Richard Kelly's filmmaking career needs to end and with the commercial failure of The Box it just may, deservedly so. This guy has been coasting on a cloud of overhype and emo adulation since his debut Donnie Darko and despite the catastrophic crash-and-burn of his follow-up, Southland Tales - a film so terrible that stars Sarah Michelle Gellar and Dwayne "The Rock" Johnson barely stayed at the Cannes premiere party long enough to gather sympathy - another studio gave him money to indulge his worst urges. Hope you enjoyed the ride, Ricky, cuz the party's over.

The concept itself isn't bad: A financially overextended couple - Cameron Diaz and James Marsden (Cyclops from X-Men) - are presented a finely-crafted wooden box by a horrifically disfigured Frank Langella with a simple offer of $1 million in exchange for pressing the button. (Shouldn't the movie have been called The Button then?) Oh yeah, when they do press it, someone they don't know in the world will die. Hmmm, moral ambiguity worthy of a Twilight Zone episode.

Which is exactly what this is, an extended and Kellyfied version of the 1970 Richard Matheson (who also wrote the novel I Am Legend) short story Button, Button which was also made into a 1986 episode of the Twilight Zone. However, as the Wikipedia synopsis details, Kelly quickly dispenses with the bones of Matheson's morality tale and drags it into The Kelly Zone with all sorts of crap about Martians, mind control, teleportation, and cheat of a last act which tosses in a Hobson's Choice twist that causes more annoyance than horror.

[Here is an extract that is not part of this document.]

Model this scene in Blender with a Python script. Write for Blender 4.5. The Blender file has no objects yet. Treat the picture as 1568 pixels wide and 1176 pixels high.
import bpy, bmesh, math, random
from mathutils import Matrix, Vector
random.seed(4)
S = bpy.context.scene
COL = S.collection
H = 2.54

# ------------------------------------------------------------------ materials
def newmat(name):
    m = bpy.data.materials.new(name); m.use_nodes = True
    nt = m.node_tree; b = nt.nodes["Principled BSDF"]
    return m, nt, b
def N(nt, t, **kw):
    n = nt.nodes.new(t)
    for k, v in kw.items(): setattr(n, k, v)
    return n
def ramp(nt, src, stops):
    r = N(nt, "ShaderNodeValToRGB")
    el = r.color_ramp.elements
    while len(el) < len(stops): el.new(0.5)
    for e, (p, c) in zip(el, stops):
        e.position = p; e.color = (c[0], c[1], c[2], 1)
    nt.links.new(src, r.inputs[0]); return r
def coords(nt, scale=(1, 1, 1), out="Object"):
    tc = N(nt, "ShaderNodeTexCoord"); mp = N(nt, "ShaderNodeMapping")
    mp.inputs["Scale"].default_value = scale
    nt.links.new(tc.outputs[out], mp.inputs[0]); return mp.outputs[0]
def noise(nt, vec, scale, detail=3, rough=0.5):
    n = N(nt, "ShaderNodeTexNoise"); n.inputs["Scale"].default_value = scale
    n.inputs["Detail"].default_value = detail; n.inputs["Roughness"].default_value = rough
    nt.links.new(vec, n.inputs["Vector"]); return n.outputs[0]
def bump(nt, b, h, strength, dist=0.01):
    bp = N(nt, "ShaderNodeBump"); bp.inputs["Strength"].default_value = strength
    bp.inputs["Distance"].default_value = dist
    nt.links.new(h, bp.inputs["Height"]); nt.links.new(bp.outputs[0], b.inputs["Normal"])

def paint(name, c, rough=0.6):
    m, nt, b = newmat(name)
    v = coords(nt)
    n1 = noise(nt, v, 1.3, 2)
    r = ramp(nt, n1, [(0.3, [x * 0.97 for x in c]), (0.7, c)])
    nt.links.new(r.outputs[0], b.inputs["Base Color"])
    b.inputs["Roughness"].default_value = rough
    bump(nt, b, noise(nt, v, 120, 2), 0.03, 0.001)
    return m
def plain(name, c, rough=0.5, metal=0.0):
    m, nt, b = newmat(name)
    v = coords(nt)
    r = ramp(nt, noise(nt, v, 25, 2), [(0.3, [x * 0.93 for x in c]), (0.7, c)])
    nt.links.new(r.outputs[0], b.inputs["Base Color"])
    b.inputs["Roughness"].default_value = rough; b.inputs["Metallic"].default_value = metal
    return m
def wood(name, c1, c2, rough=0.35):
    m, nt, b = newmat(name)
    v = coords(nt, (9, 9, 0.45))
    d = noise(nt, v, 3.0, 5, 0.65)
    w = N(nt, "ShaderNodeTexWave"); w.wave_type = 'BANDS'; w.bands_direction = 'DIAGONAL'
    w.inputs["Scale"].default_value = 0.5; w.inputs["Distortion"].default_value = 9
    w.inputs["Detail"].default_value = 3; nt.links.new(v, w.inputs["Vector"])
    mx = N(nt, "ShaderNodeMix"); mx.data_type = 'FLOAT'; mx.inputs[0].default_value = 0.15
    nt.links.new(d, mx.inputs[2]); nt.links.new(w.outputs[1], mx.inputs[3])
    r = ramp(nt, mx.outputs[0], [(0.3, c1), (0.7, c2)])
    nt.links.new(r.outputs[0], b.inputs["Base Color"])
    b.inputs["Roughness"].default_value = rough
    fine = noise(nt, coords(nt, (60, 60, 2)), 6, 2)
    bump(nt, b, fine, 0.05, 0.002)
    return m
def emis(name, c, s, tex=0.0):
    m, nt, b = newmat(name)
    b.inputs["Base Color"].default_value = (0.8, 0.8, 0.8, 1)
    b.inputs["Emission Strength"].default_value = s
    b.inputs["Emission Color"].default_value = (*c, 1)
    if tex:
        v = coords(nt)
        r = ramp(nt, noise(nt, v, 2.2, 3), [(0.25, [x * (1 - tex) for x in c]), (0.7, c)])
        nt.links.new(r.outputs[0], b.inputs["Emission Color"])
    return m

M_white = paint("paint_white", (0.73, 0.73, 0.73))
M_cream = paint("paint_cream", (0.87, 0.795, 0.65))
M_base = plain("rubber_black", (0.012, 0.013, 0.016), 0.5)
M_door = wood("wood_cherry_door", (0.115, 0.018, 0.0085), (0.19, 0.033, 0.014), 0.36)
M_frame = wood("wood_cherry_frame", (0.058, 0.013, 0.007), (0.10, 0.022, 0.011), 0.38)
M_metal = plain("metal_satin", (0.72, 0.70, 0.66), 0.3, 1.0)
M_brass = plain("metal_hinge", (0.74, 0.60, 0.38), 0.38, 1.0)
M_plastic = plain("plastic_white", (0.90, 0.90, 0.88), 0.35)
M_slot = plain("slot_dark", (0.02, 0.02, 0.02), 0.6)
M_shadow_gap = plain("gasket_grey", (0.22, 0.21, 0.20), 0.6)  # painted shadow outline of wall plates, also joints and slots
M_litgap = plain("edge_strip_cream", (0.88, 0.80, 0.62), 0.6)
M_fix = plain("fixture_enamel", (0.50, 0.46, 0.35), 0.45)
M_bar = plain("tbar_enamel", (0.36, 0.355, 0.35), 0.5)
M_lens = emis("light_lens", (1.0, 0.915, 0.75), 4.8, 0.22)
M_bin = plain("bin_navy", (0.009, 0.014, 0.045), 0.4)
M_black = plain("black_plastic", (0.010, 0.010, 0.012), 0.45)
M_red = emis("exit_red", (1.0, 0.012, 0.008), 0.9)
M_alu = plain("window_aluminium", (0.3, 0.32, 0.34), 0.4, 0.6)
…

It's Kelly's self-indulgence that attracts a small, but frighteningly loyal, cult of followers who are willing to play his silly games and read the accompanying graphic novels, pseudo-science texts, and web sites in an attempt to claim chin-stroking rights as someone who "gets" his malarkey. Whatever. It's codswallop and the fact that no grownups at the studio have been willing to call out the fact that he's not wearing clothes is on them; I'm sure their shareholders would be happy to push the button on them.

Score: 3/10. Watch it on someone else's cable while drinking beer and yelling, "Where's the wabbit?!?"